WHAT THE TASK REQUIRES:
Beginning with the first line of the data below, reproduce every line unchanged, ending with the line that holds "nt.links.new(fac, r.inputs[0]); return".

-- Begin --

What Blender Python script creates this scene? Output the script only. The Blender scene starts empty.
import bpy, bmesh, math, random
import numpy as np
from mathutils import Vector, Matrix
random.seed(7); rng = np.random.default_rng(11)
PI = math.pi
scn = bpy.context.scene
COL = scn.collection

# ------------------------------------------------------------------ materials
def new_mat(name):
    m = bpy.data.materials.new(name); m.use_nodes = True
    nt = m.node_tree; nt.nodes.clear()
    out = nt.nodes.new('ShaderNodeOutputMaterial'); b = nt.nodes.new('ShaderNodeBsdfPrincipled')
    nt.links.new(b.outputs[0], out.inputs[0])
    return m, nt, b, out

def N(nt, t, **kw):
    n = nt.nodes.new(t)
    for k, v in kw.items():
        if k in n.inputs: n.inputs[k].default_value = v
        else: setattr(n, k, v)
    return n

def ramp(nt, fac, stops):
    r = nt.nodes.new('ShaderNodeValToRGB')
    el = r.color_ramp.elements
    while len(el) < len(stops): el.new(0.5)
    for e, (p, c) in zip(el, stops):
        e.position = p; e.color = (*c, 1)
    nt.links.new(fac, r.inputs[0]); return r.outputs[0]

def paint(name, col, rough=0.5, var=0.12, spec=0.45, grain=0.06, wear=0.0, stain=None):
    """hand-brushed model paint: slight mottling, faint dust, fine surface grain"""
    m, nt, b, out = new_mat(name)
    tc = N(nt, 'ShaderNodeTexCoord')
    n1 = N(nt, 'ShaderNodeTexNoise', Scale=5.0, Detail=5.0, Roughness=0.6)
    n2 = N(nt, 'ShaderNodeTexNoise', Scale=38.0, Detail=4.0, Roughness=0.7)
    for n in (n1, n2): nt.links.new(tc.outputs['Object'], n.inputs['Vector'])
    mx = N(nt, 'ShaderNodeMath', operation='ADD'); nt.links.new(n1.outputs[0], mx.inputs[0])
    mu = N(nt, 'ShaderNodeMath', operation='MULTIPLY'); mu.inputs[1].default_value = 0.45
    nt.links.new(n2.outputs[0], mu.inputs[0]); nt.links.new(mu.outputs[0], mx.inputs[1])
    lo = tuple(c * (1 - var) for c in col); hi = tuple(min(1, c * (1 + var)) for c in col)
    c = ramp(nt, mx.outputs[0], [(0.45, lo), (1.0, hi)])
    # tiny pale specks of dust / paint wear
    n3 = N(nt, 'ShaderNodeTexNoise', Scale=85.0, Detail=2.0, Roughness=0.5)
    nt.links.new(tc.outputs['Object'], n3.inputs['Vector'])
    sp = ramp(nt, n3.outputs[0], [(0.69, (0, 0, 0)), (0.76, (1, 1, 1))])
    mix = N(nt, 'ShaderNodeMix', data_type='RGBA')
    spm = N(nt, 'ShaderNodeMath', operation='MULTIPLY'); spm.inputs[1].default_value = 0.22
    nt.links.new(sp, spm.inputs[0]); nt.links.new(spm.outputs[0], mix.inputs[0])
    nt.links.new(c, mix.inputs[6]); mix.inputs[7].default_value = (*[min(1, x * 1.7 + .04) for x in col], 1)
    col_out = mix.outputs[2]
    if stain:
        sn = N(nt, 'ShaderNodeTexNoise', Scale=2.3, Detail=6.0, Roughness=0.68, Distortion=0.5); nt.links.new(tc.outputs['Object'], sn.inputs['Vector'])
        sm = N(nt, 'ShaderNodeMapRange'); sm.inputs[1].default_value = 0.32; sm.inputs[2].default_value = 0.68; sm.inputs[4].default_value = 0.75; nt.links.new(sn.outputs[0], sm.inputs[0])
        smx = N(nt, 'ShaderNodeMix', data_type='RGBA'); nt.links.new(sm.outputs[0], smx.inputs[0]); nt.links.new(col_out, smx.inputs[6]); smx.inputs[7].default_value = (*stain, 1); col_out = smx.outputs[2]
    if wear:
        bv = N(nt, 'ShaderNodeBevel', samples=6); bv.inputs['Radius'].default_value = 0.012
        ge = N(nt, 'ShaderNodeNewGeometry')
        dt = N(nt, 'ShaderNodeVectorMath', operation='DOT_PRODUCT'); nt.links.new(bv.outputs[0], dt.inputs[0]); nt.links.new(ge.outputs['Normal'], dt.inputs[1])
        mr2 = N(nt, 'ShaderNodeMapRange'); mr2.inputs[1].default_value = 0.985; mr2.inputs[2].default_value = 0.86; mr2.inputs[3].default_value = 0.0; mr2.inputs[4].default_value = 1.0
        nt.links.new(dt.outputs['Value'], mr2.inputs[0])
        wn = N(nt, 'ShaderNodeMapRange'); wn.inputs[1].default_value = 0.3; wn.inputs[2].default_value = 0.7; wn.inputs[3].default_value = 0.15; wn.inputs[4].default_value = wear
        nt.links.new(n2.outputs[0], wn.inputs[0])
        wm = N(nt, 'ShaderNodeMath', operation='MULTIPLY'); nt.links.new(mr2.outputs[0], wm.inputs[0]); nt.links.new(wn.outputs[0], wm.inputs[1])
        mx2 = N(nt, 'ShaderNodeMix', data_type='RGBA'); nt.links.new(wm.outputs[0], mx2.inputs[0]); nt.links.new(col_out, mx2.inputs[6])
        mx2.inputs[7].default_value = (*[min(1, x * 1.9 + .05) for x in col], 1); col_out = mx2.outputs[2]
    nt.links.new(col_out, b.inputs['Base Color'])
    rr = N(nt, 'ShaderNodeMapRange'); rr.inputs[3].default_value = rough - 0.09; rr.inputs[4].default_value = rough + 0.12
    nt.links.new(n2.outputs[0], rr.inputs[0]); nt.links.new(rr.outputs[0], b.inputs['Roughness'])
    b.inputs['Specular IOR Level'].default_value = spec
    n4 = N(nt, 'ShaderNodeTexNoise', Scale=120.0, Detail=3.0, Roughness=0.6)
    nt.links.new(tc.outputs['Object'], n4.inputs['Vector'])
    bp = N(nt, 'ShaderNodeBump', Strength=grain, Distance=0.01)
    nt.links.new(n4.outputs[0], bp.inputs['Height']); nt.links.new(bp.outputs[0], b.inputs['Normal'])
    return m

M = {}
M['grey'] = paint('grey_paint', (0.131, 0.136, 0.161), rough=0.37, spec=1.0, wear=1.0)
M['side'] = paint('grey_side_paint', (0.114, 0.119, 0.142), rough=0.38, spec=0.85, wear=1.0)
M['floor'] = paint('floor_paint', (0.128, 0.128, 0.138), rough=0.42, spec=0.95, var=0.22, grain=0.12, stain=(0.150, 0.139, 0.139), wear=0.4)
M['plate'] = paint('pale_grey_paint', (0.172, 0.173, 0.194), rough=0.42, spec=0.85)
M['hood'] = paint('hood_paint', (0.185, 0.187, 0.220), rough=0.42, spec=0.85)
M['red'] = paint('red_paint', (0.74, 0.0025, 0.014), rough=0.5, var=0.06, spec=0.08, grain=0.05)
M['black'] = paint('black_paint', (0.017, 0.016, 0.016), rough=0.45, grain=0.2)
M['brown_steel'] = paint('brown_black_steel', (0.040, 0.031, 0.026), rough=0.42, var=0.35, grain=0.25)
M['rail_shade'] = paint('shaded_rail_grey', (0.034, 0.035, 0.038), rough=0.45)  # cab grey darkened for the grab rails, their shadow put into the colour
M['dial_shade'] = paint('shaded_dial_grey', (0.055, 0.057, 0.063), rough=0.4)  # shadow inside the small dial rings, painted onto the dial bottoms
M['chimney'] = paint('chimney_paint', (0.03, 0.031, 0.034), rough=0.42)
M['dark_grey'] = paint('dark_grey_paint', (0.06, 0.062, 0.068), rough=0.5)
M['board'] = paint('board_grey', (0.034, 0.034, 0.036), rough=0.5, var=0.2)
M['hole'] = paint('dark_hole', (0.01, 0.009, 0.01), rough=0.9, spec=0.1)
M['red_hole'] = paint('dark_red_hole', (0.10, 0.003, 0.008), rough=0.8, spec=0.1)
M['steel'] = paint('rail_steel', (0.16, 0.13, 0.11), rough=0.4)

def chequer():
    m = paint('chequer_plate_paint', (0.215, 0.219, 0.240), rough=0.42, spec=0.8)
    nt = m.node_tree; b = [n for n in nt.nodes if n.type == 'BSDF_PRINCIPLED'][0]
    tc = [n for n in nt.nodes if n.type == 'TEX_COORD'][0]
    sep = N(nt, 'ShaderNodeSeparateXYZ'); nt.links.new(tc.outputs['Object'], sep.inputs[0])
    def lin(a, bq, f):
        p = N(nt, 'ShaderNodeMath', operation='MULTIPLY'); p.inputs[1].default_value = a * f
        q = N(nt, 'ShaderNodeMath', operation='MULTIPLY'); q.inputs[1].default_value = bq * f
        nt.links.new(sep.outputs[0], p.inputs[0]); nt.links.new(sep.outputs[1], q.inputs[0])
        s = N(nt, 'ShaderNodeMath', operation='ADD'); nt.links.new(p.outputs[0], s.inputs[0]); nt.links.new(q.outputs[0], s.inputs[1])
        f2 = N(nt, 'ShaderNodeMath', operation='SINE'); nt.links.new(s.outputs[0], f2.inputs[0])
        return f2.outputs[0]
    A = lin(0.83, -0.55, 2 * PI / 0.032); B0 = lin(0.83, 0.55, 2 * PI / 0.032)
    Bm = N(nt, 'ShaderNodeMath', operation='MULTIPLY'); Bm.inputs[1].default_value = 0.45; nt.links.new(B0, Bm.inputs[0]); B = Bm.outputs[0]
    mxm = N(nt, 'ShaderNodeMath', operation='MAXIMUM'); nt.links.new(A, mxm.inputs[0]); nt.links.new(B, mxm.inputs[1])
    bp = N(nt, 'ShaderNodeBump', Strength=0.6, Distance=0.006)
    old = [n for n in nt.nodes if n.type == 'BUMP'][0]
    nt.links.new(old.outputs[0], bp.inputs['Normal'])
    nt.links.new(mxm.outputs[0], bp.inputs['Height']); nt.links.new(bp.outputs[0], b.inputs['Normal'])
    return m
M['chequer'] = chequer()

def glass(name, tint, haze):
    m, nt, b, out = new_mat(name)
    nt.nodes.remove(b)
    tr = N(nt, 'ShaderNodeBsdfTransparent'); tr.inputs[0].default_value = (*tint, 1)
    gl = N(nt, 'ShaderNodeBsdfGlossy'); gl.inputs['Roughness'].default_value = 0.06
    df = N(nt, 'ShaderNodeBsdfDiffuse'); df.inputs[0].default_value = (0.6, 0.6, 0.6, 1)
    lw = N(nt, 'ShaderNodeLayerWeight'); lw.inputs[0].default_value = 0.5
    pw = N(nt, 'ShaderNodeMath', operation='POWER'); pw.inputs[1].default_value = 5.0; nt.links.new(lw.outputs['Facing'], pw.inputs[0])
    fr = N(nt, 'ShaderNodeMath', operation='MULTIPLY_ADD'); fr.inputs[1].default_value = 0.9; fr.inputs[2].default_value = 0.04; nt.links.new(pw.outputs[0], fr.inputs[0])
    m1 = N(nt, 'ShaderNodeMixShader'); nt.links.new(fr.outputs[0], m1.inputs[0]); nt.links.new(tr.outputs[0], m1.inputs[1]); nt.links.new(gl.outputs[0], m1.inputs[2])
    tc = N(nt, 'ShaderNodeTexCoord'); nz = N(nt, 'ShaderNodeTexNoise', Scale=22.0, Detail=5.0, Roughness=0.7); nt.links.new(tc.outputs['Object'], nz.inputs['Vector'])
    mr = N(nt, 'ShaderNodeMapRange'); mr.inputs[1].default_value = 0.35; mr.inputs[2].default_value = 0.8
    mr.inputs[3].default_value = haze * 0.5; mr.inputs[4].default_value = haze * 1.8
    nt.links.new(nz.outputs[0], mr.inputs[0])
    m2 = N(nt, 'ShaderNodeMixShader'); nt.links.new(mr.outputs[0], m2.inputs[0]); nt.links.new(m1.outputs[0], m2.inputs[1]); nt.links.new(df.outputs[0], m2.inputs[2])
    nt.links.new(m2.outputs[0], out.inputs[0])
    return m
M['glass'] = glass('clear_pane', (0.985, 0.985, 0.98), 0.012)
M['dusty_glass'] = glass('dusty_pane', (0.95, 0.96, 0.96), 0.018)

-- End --

RESULT FOR THIS TASK:
What Blender Python script creates this scene? Output the script only. The Blender scene starts empty.
import bpy, bmesh, math, random
import numpy as np
from mathutils import Vector, Matrix
random.seed(7); rng = np.random.default_rng(11)
PI = math.pi
scn = bpy.context.scene
COL = scn.collection

# ------------------------------------------------------------------ materials
def new_mat(name):
    m = bpy.data.materials.new(name); m.use_nodes = True
    nt = m.node_tree; nt.nodes.clear()
    out = nt.nodes.new('ShaderNodeOutputMaterial'); b = nt.nodes.new('ShaderNodeBsdfPrincipled')
    nt.links.new(b.outputs[0], out.inputs[0])
    return m, nt, b, out

def N(nt, t, **kw):
    n = nt.nodes.new(t)
    for k, v in kw.items():
        if k in n.inputs: n.inputs[k].default_value = v
        else: setattr(n, k, v)
    return n

def ramp(nt, fac, stops):
    r = nt.nodes.new('ShaderNodeValToRGB')
    el = r.color_ramp.elements
    while len(el) < len(stops): el.new(0.5)
    for e, (p, c) in zip(el, stops):
        e.position = p; e.color = (*c, 1)
    nt.links.new(fac, r.inputs[0]); return r.outputs[0]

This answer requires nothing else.